### [MATERIAL PROVIDED]

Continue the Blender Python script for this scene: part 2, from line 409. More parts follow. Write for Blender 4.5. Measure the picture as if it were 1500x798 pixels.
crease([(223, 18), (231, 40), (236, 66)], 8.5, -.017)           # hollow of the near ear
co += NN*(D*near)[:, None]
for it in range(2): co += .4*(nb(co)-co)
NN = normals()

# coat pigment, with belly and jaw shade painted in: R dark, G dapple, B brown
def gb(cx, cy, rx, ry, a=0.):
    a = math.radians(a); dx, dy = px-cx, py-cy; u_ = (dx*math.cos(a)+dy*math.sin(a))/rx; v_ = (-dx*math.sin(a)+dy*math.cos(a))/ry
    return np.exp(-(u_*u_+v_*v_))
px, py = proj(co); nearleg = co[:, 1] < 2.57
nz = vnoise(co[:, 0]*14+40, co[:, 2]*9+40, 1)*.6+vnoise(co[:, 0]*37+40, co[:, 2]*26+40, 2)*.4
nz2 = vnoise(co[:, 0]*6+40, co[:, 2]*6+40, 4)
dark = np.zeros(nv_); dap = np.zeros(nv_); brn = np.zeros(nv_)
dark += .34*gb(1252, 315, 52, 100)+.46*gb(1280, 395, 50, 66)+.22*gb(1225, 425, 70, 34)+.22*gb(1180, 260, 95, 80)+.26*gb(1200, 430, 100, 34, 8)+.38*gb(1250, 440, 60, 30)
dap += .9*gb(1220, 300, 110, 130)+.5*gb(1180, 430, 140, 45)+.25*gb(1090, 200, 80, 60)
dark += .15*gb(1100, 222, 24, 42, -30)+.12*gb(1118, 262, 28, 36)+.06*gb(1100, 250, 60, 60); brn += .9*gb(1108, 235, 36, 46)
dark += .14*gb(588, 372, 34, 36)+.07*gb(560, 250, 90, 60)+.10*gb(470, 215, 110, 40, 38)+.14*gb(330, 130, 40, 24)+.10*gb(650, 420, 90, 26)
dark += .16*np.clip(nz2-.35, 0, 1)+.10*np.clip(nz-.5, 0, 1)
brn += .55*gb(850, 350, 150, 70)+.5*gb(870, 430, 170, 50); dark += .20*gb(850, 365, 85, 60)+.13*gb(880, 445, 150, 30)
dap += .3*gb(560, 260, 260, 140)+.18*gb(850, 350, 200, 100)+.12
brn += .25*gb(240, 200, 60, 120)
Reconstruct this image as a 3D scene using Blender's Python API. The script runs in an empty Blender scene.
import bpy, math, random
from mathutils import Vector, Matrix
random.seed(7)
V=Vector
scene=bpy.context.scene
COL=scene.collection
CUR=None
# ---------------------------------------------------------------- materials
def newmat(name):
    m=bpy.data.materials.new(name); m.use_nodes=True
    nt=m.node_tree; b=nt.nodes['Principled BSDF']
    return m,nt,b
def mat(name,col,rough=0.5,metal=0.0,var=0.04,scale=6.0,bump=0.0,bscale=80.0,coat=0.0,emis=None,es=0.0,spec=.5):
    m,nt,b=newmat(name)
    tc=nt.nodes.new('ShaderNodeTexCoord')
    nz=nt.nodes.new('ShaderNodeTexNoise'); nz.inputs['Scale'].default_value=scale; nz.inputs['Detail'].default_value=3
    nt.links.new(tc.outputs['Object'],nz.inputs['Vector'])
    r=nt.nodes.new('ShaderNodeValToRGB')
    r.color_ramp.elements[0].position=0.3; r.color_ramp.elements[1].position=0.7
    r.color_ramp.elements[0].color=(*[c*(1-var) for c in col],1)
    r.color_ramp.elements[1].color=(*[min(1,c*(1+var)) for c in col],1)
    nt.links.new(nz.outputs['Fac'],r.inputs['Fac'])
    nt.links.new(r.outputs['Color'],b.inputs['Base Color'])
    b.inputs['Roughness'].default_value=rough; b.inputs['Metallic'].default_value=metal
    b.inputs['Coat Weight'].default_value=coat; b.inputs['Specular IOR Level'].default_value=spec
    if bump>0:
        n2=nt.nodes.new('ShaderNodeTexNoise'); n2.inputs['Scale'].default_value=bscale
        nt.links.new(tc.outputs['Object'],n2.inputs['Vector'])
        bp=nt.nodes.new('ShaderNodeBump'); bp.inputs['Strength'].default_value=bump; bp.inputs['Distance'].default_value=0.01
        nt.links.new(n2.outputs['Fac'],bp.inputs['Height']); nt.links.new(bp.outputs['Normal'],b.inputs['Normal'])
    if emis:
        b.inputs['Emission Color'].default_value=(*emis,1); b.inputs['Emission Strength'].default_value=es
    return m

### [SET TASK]
Begin at the first line of the records above and quote every line verbatim through the one that contains "brn += .25*gb(240, 200, 60, 120)".

### [FULL SOLUTION]
Continue the Blender Python script for this scene: part 2, from line 409. More parts follow. Write for Blender 4.5. Measure the picture as if it were 1500x798 pixels.
crease([(223, 18), (231, 40), (236, 66)], 8.5, -.017)           # hollow of the near ear
co += NN*(D*near)[:, None]
for it in range(2): co += .4*(nb(co)-co)
NN = normals()

# coat pigment, with belly and jaw shade painted in: R dark, G dapple, B brown
def gb(cx, cy, rx, ry, a=0.):
    a = math.radians(a); dx, dy = px-cx, py-cy; u_ = (dx*math.cos(a)+dy*math.sin(a))/rx; v_ = (-dx*math.sin(a)+dy*math.cos(a))/ry
    return np.exp(-(u_*u_+v_*v_))
px, py = proj(co); nearleg = co[:, 1] < 2.57
nz = vnoise(co[:, 0]*14+40, co[:, 2]*9+40, 1)*.6+vnoise(co[:, 0]*37+40, co[:, 2]*26+40, 2)*.4
nz2 = vnoise(co[:, 0]*6+40, co[:, 2]*6+40, 4)
dark = np.zeros(nv_); dap = np.zeros(nv_); brn = np.zeros(nv_)
dark += .34*gb(1252, 315, 52, 100)+.46*gb(1280, 395, 50, 66)+.22*gb(1225, 425, 70, 34)+.22*gb(1180, 260, 95, 80)+.26*gb(1200, 430, 100, 34, 8)+.38*gb(1250, 440, 60, 30)
dap += .9*gb(1220, 300, 110, 130)+.5*gb(1180, 430, 140, 45)+.25*gb(1090, 200, 80, 60)
dark += .15*gb(1100, 222, 24, 42, -30)+.12*gb(1118, 262, 28, 36)+.06*gb(1100, 250, 60, 60); brn += .9*gb(1108, 235, 36, 46)
dark += .14*gb(588, 372, 34, 36)+.07*gb(560, 250, 90, 60)+.10*gb(470, 215, 110, 40, 38)+.14*gb(330, 130, 40, 24)+.10*gb(650, 420, 90, 26)
dark += .16*np.clip(nz2-.35, 0, 1)+.10*np.clip(nz-.5, 0, 1)
brn += .55*gb(850, 350, 150, 70)+.5*gb(870, 430, 170, 50); dark += .20*gb(850, 365, 85, 60)+.13*gb(880, 445, 150, 30)
dap += .3*gb(560, 260, 260, 140)+.18*gb(850, 350, 200, 100)+.12
brn += .25*gb(240, 200, 60, 120)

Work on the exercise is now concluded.